JOB:
Begin at the first line below and copy each line exactly, ending with the line where "from mathutils import Vector, Euler" appears.

=====

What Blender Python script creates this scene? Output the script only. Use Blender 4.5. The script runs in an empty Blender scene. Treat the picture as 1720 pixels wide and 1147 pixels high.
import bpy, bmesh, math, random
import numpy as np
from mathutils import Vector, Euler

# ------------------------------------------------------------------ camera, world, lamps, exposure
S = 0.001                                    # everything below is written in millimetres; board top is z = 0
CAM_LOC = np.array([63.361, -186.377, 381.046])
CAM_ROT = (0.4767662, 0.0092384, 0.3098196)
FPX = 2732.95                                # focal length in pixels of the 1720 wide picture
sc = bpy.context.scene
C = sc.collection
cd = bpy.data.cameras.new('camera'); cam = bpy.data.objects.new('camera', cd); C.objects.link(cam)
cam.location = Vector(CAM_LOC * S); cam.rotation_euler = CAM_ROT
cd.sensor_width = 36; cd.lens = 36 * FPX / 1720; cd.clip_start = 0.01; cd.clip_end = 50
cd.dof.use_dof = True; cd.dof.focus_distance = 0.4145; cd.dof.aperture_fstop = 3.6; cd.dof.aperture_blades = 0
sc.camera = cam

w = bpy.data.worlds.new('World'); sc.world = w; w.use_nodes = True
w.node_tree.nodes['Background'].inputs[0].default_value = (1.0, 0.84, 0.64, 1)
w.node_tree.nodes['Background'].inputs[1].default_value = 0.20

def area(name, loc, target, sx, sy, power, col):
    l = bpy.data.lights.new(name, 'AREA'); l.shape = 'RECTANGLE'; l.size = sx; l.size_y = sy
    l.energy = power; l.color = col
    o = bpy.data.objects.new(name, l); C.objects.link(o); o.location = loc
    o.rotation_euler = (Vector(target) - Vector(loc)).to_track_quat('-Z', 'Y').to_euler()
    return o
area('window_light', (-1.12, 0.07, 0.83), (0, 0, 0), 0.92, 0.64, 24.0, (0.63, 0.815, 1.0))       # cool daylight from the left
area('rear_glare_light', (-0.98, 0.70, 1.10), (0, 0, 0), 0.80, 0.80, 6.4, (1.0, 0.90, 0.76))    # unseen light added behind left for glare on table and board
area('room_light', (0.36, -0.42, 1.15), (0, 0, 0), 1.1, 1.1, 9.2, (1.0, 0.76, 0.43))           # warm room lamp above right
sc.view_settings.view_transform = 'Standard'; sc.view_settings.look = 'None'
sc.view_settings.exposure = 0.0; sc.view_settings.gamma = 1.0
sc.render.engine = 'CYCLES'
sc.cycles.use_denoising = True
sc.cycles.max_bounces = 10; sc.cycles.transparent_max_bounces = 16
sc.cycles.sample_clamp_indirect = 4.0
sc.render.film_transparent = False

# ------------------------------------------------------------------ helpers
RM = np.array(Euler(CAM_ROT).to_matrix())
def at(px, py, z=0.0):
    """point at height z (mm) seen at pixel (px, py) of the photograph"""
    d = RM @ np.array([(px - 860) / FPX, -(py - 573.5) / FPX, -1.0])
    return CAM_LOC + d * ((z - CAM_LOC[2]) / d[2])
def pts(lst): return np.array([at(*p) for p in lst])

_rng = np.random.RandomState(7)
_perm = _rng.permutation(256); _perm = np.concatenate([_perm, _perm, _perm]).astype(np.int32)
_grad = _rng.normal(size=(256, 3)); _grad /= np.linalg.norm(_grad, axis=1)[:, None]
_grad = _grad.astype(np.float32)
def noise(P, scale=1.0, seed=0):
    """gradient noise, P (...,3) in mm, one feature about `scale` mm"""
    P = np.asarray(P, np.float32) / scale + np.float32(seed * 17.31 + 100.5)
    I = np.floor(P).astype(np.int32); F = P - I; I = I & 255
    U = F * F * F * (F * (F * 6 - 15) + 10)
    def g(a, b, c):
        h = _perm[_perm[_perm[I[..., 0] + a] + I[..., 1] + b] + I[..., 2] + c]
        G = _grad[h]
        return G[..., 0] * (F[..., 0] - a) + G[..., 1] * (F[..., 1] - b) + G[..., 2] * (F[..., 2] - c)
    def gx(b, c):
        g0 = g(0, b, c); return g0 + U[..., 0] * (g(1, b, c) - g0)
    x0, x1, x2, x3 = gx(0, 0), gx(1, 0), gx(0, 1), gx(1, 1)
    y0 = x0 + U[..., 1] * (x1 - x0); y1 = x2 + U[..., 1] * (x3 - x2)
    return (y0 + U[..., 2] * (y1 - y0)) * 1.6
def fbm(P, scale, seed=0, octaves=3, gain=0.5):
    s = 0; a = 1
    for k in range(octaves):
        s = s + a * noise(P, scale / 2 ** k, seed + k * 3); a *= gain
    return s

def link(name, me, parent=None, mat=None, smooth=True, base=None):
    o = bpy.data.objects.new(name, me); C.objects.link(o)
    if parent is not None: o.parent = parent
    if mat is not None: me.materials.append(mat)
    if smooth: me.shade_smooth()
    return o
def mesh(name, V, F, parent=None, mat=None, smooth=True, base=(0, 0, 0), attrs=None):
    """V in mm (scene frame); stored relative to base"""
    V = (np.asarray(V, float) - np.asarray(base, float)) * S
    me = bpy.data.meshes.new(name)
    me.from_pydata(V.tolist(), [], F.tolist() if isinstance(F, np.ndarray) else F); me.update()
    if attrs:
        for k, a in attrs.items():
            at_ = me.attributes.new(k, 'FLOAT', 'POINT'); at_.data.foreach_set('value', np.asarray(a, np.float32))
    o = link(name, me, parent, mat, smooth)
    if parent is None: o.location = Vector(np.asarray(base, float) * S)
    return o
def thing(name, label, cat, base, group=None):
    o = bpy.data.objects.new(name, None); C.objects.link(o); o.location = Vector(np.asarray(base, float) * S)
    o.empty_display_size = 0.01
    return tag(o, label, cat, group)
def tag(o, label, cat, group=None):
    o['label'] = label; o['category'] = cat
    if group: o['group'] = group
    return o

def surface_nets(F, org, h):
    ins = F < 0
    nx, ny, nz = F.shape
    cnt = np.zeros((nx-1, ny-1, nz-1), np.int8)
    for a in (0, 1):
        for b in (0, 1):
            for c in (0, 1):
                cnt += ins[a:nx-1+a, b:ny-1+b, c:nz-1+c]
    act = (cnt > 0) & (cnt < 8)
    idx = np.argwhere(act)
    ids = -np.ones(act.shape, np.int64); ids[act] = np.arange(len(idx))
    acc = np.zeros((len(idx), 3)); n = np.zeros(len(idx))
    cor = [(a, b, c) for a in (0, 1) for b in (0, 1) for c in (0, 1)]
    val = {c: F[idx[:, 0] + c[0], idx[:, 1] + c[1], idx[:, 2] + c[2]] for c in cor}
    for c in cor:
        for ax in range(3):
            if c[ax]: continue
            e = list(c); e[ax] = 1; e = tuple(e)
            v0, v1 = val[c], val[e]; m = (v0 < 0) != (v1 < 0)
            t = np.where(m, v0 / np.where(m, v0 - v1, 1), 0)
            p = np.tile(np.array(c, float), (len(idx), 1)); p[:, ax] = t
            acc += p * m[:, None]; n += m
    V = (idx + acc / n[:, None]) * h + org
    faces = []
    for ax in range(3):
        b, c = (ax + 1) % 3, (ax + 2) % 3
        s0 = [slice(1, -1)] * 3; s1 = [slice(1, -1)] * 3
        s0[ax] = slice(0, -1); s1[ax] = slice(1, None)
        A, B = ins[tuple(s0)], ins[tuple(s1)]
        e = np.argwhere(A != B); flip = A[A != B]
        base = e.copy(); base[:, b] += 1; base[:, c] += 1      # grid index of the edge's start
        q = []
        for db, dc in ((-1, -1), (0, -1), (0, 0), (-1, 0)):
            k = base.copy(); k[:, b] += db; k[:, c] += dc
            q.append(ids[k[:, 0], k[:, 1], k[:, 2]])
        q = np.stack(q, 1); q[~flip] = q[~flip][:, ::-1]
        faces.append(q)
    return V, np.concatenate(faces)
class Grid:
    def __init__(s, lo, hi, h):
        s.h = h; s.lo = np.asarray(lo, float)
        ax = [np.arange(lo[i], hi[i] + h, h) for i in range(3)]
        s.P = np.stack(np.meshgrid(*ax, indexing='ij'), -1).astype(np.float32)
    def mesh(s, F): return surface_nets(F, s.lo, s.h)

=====

FINAL RESULT:
What Blender Python script creates this scene? Output the script only. Use Blender 4.5. The script runs in an empty Blender scene. Treat the picture as 1720 pixels wide and 1147 pixels high.
import bpy, bmesh, math, random
import numpy as np
from mathutils import Vector, Euler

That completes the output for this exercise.